### Exercise aim
Write out the whole listing word for word.

### Stored data
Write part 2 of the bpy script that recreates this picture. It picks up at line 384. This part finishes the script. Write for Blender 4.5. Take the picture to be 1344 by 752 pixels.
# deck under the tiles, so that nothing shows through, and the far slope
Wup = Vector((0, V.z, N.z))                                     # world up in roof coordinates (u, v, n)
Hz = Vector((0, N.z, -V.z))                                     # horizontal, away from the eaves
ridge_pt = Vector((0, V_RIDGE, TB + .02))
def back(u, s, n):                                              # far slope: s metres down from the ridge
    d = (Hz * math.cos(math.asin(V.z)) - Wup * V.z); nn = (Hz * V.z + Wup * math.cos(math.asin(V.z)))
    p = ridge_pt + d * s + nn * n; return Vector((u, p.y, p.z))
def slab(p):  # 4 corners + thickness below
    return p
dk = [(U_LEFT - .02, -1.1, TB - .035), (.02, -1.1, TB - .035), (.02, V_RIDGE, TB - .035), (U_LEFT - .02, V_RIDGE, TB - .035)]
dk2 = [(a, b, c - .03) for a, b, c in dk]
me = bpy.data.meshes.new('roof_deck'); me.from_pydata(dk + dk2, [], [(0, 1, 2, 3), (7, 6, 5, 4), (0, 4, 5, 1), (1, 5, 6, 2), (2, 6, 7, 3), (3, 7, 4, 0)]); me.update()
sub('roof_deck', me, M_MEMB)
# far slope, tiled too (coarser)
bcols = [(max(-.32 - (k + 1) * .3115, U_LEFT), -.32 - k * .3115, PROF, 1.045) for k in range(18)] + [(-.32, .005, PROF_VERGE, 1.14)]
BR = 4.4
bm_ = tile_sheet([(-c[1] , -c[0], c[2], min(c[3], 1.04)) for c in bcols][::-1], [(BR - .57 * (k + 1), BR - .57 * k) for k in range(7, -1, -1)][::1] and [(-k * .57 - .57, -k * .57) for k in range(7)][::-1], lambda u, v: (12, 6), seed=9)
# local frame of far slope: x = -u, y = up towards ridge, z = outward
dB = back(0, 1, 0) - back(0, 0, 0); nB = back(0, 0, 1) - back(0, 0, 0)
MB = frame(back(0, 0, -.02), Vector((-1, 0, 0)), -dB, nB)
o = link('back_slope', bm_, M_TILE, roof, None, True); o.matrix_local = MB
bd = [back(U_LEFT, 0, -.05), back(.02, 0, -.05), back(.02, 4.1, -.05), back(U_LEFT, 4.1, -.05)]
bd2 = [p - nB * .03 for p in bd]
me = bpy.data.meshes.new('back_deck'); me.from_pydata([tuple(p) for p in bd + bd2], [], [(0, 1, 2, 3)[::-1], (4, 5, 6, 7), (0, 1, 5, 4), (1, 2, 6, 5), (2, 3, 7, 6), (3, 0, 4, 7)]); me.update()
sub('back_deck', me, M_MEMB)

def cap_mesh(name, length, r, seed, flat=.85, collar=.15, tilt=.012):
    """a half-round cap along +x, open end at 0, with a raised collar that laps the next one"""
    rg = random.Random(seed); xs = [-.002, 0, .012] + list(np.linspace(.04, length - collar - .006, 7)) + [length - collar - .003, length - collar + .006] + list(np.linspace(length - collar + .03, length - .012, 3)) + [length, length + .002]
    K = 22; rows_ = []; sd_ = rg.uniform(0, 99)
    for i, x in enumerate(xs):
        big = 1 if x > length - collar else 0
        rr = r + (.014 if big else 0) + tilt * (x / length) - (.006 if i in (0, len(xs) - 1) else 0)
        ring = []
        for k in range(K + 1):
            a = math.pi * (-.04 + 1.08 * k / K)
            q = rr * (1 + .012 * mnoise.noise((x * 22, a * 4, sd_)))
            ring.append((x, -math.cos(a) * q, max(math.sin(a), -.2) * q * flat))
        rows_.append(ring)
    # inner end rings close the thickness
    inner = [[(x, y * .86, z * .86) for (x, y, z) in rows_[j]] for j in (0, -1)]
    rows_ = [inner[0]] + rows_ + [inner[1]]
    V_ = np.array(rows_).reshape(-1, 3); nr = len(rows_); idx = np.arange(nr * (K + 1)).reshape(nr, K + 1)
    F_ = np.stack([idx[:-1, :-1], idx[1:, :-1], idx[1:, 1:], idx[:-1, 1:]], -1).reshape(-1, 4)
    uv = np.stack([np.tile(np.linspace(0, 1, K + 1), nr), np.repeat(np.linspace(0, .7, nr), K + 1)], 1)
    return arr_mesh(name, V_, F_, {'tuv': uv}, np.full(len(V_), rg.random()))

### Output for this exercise
Write part 2 of the bpy script that recreates this picture. It picks up at line 384. This part finishes the script. Write for Blender 4.5. Take the picture to be 1344 by 752 pixels.
# deck under the tiles, so that nothing shows through, and the far slope
Wup = Vector((0, V.z, N.z))                                     # world up in roof coordinates (u, v, n)
Hz = Vector((0, N.z, -V.z))                                     # horizontal, away from the eaves
ridge_pt = Vector((0, V_RIDGE, TB + .02))
def back(u, s, n):                                              # far slope: s metres down from the ridge
    d = (Hz * math.cos(math.asin(V.z)) - Wup * V.z); nn = (Hz * V.z + Wup * math.cos(math.asin(V.z)))
    p = ridge_pt + d * s + nn * n; return Vector((u, p.y, p.z))
def slab(p):  # 4 corners + thickness below
    return p
dk = [(U_LEFT - .02, -1.1, TB - .035), (.02, -1.1, TB - .035), (.02, V_RIDGE, TB - .035), (U_LEFT - .02, V_RIDGE, TB - .035)]
dk2 = [(a, b, c - .03) for a, b, c in dk]
me = bpy.data.meshes.new('roof_deck'); me.from_pydata(dk + dk2, [], [(0, 1, 2, 3), (7, 6, 5, 4), (0, 4, 5, 1), (1, 5, 6, 2), (2, 6, 7, 3), (3, 7, 4, 0)]); me.update()
sub('roof_deck', me, M_MEMB)
# far slope, tiled too (coarser)
bcols = [(max(-.32 - (k + 1) * .3115, U_LEFT), -.32 - k * .3115, PROF, 1.045) for k in range(18)] + [(-.32, .005, PROF_VERGE, 1.14)]
BR = 4.4
bm_ = tile_sheet([(-c[1] , -c[0], c[2], min(c[3], 1.04)) for c in bcols][::-1], [(BR - .57 * (k + 1), BR - .57 * k) for k in range(7, -1, -1)][::1] and [(-k * .57 - .57, -k * .57) for k in range(7)][::-1], lambda u, v: (12, 6), seed=9)
# local frame of far slope: x = -u, y = up towards ridge, z = outward
dB = back(0, 1, 0) - back(0, 0, 0); nB = back(0, 0, 1) - back(0, 0, 0)
MB = frame(back(0, 0, -.02), Vector((-1, 0, 0)), -dB, nB)
o = link('back_slope', bm_, M_TILE, roof, None, True); o.matrix_local = MB
bd = [back(U_LEFT, 0, -.05), back(.02, 0, -.05), back(.02, 4.1, -.05), back(U_LEFT, 4.1, -.05)]
bd2 = [p - nB * .03 for p in bd]
me = bpy.data.meshes.new('back_deck'); me.from_pydata([tuple(p) for p in bd + bd2], [], [(0, 1, 2, 3)[::-1], (4, 5, 6, 7), (0, 1, 5, 4), (1, 2, 6, 5), (2, 3, 7, 6), (3, 0, 4, 7)]); me.update()
sub('back_deck', me, M_MEMB)

def cap_mesh(name, length, r, seed, flat=.85, collar=.15, tilt=.012):
    """a half-round cap along +x, open end at 0, with a raised collar that laps the next one"""
    rg = random.Random(seed); xs = [-.002, 0, .012] + list(np.linspace(.04, length - collar - .006, 7)) + [length - collar - .003, length - collar + .006] + list(np.linspace(length - collar + .03, length - .012, 3)) + [length, length + .002]
    K = 22; rows_ = []; sd_ = rg.uniform(0, 99)
    for i, x in enumerate(xs):
        big = 1 if x > length - collar else 0
        rr = r + (.014 if big else 0) + tilt * (x / length) - (.006 if i in (0, len(xs) - 1) else 0)
        ring = []
        for k in range(K + 1):
            a = math.pi * (-.04 + 1.08 * k / K)
            q = rr * (1 + .012 * mnoise.noise((x * 22, a * 4, sd_)))
            ring.append((x, -math.cos(a) * q, max(math.sin(a), -.2) * q * flat))
        rows_.append(ring)
    # inner end rings close the thickness
    inner = [[(x, y * .86, z * .86) for (x, y, z) in rows_[j]] for j in (0, -1)]
    rows_ = [inner[0]] + rows_ + [inner[1]]
    V_ = np.array(rows_).reshape(-1, 3); nr = len(rows_); idx = np.arange(nr * (K + 1)).reshape(nr, K + 1)
    F_ = np.stack([idx[:-1, :-1], idx[1:, :-1], idx[1:, 1:], idx[:-1, 1:]], -1).reshape(-1, 4)
    uv = np.stack([np.tile(np.linspace(0, 1, K + 1), nr), np.repeat(np.linspace(0, .7, nr), K + 1)], 1)
    return arr_mesh(name, V_, F_, {'tuv': uv}, np.full(len(V_), rg.random()))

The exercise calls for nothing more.